Bisher vertritt der Senat hat die Auffassung (vgl. Urteil 27.10.2022 - 10 U 736/22 - juris),
1. dass ein in M. ansässiger Glückspielanbieter mit maltesischer Glücksspiellizenz, der im Zeitraum vom 01.07.2012 bis 30.06.2021 die Teilnahme an Online-Glücksspielen in D. (außerhalb von S.-H.) angeboten hat, gegen den zu dieser Zeit geltenden § 4 Abs. 4 Glücksspielstaatsvertrag vom 15. Dezember 2011 (GlüStV 2012) verstoßen hat,
2. dass der zwischen einem solchen Glücksspielanbieter und einem sich in S./D. aufhaltenden Spieler geschlossene Spielvertrag gemäß § 134 BGB nichtig ist wegen Verstoßes gegen § 4 Abs. 4 GlüStV 2012,
3. dass Ausgestaltung und Auslegung des § 4 Abs. 4 GlüStV 2012 der Regelung des Art. 56 AEUV nicht entgegensteht,
4. dass Leistungen des Spielers an einen solchen Online-Glücksspielanbieter ohne Rechtsgrundlage erfolgt sind und nach § 812 Abs. 1 Satz 1, 1. Alt. BGB zurückgefordert werden können,
5. dass die Kondiktionssperre des § 817 Satz 2 BGB in solchen Fällen nicht anwendbar ist wegen des Sinns und Zwecks des Verbotsgesetzes.
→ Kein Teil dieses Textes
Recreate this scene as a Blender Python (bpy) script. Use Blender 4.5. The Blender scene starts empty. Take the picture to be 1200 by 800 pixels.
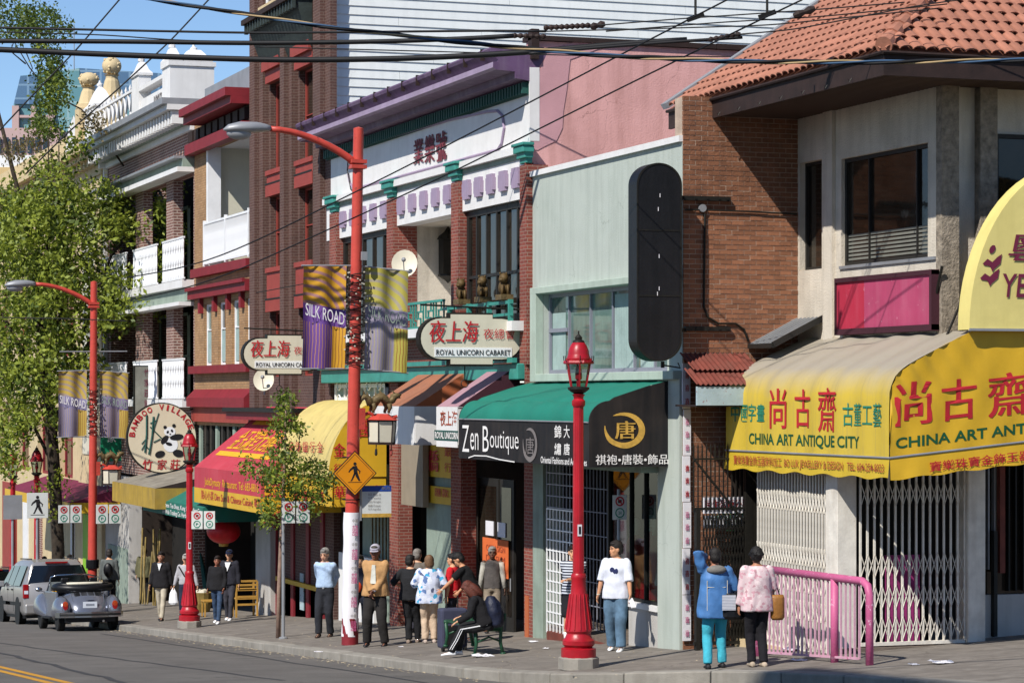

und er beabsichtigt, an dieser Auffassung festzuhalten, es sei denn der Europäische Gerichtshof entscheidet anders bezüglich der Auslegung von Art. 56 AEUV und der EU-Rechts-Konformität von § 4 Abs. 4 GlüStV 2011. Die Frage ist also auch zur Entscheidung des vorliegenden Rechtsstreits vorgreiflich.
Der Senat übt das ihm eröffnete Ermessen im Sinne des § 148 ZPO insbesondere unter Berücksichtigung der Prozessökonomie daher dahin aus, den vorliegenden Rechtsstreit auszusetzen.